I made dinner immediately when I got home from work – half a cup of rice with three baby potatoes. About an hour later, I knew I couldn't do it anymore.

I've had plenty of days that, for various reasons, I've eaten light. Even less than I had today. I was hungry, but I realized it wasn't about how I felt at that moment. It was knowing I had four more days to go. Four days where I wouldn't be able to think about anything except how hungry I was.

I have a job to do and a life to maintain at home after work hours. I have deadlines to meet, social media posts to write, an apartment to clean and a dog to exercise. So, I chose to fail. I dropped out of the Live Below The Line challenge.

But for a woman whose family is mired in poverty, failure is not an option – and there is no reprieve after four days. No snack waiting in the pantry for when she decides it's just too much.

And in comparison, the four days I was dreading would have been a breeze for these women. I don't have six children to feed because no one told me I was worth more than my reproductive cycle. I don't have to walk three miles every single day – burning up the few calories I can afford to intake – to the closest well because I don't have clean water in my faucet.

I don't have to hope that after my children are done eating, my husband will leave some for me because he has all the power in the relationship. Because I think that's ok. Because no one thought sending me to school would be a worthwhile investment.
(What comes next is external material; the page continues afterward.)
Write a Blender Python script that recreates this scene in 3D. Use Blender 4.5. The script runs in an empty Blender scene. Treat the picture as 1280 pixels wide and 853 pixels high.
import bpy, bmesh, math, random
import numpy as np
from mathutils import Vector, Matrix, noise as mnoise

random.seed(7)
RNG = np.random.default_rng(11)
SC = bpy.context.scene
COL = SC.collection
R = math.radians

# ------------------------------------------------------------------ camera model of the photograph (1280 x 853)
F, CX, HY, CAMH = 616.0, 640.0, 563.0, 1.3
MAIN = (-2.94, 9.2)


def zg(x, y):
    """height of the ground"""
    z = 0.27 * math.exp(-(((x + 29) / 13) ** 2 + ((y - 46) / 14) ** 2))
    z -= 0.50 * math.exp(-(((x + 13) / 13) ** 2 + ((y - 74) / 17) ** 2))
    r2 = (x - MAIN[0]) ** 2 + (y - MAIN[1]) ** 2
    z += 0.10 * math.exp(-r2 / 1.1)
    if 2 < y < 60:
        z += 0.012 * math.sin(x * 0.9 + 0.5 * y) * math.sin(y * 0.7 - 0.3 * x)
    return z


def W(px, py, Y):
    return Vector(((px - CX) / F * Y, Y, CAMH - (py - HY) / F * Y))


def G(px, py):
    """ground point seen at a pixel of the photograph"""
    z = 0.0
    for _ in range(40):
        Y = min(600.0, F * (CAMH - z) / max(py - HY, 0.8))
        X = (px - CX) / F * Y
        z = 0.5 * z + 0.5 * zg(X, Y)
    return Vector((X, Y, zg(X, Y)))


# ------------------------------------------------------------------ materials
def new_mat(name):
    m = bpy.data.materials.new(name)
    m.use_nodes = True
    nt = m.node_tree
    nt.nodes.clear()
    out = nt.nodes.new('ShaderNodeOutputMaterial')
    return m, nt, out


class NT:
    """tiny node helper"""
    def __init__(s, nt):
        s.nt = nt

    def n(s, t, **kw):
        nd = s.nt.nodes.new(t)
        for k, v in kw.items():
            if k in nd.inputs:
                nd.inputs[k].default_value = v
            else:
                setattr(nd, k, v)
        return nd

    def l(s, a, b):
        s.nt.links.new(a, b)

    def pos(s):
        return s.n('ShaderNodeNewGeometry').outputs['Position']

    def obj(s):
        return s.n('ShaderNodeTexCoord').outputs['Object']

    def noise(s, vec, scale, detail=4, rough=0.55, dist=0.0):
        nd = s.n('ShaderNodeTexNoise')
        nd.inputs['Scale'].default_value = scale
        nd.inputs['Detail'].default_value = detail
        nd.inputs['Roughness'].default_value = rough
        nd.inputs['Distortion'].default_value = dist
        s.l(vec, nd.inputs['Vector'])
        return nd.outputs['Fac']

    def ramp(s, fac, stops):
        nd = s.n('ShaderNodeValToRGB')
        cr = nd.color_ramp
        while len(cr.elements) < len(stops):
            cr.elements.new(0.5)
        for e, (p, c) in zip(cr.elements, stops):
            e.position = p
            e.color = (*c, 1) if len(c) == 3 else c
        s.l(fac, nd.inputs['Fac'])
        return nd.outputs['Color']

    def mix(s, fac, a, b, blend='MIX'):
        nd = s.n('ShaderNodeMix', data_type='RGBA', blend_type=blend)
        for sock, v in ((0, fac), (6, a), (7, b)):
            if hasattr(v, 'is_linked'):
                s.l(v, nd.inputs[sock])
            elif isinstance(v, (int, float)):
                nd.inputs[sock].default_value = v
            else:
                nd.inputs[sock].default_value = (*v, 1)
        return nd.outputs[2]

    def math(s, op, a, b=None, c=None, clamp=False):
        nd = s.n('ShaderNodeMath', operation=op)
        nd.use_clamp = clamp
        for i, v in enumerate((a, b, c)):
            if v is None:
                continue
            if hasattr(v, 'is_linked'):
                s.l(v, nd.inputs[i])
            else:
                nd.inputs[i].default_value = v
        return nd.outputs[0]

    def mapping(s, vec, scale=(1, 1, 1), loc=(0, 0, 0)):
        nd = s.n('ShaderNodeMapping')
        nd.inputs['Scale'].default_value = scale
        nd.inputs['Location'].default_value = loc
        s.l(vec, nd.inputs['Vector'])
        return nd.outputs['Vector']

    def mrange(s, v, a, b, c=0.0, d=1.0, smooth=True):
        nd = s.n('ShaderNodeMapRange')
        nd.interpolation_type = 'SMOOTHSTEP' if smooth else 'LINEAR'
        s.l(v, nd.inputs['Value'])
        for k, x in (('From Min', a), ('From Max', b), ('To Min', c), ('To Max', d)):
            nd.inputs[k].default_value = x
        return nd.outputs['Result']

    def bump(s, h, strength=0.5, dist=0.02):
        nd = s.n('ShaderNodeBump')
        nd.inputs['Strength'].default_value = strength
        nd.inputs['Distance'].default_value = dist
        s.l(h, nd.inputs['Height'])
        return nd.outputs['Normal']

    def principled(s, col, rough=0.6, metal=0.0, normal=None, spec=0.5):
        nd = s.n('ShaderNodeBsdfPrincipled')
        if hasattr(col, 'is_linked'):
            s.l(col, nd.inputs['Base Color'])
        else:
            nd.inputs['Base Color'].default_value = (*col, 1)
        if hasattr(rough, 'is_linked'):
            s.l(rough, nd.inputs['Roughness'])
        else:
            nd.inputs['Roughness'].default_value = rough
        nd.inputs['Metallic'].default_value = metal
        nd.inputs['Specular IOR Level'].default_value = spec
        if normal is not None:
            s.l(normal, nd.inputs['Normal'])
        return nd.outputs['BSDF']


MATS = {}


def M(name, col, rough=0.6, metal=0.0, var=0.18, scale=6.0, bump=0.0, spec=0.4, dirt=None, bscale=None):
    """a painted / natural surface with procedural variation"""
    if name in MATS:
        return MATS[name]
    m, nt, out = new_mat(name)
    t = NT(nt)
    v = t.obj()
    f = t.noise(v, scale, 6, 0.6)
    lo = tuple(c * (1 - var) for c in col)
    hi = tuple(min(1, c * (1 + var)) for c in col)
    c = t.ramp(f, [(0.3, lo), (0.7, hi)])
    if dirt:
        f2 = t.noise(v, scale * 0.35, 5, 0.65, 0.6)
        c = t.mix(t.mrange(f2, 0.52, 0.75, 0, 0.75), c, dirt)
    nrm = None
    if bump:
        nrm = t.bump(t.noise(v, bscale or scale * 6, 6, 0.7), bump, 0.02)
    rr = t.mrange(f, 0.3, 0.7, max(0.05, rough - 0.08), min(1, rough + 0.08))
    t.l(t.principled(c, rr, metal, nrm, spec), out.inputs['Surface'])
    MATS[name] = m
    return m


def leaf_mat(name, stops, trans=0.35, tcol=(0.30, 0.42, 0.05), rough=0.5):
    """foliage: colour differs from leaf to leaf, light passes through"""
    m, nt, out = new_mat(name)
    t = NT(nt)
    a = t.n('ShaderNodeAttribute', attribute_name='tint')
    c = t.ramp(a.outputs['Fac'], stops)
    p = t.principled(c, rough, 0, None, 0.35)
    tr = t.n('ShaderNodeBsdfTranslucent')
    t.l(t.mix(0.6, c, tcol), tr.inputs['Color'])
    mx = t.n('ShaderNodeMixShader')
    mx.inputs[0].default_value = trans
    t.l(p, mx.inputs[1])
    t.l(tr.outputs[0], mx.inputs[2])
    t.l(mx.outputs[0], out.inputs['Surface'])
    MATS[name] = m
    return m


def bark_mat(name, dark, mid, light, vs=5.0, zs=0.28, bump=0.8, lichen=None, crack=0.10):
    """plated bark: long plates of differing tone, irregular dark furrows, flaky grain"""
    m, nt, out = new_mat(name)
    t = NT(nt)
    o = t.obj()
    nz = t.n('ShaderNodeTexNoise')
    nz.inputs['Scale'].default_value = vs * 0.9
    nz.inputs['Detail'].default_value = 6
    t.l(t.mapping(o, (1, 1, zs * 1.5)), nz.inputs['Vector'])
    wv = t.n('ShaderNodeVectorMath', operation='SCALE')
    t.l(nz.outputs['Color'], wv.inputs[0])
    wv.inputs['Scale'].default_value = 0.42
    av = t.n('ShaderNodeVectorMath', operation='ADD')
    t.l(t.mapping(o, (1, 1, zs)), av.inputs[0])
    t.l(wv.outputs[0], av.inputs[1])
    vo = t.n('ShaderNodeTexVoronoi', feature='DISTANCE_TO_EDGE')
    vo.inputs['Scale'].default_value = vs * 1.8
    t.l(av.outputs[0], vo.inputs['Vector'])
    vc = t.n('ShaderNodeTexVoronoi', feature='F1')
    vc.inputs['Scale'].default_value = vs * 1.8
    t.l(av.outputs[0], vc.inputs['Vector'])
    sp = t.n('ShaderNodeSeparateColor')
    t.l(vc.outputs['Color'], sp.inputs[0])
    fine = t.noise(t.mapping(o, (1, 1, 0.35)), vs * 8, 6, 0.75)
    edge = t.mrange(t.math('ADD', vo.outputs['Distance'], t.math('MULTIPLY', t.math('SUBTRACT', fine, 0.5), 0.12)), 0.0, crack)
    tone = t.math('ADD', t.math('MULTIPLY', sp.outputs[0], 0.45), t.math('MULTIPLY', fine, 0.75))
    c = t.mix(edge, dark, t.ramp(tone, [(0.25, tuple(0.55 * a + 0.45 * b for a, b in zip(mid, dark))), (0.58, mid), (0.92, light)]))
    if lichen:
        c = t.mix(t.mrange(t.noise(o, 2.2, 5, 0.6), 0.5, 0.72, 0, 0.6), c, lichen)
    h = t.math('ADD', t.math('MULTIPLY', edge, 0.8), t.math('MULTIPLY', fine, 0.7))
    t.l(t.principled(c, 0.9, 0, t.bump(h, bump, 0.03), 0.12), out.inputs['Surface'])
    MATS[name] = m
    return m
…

But most importantly, I don't have to wonder if the rest of my life is going to be this way. I had an exit strategy. But so many of the women CARE works with have resolved themselves to a lifetime of poverty for themselves and their children. A life that can end at any moment because there is simply not enough to eat. For these families, failure isn't a humbling blog post and a hand in the cookie jar. It's either survive on $1.50 a day or don't live at all.

And frankly, after just one day, I don't know if I would have chosen the former. I am in awe of the strength and determination of the women who make the choice to survive every single day in the face of so much adversity.

Aside from demonstrating my low threshold for discomfort, my 12 hours of hunger has made me even more proud of the work CARE does. For so many people, CARE is the exit strategy. CARE provides the training to help women start businesses and earn an income – bringing in more money for food and building egalitarian relationships where husbands finally understand their wives are valuable as a partner, not a breeding machine.

CARE is teaching women about family planning. We're showing them how and why they need to wait until they are ready to have children. And once they do, CARE is ensuring that they go to school – especially the girls.

You could say our goal at CARE is to not need a CARE at all. That one day we will have empowered so many women, children and families to lift themselves from poverty that poverty is gone altogether. We don't want people to depend on us for a lifetime of support. We want them to use us as a resource until they have the knowledge they need to change their lives for good.

Last year, CARE reached more than 277 million people with our poverty-fighting programs. Just think about that. 277 million people with hope. 277 million people who could one day see an end to their hunger.

With the little dignity I have left in the wake of my massive and abrupt failure, I will finish what I've been affectionately referring to as my "sad quiche" and the entire sack of baby potatoes. Wasting the food I bought to live below the line wouldn't just be defeating the purpose – it would be contradicting it.

In the mean time, I wish the best of luck to everyone else who is living below the line for CARE this week. And if you fail, I hope you remember it was a choice. A choice that 1.4 billion don't have.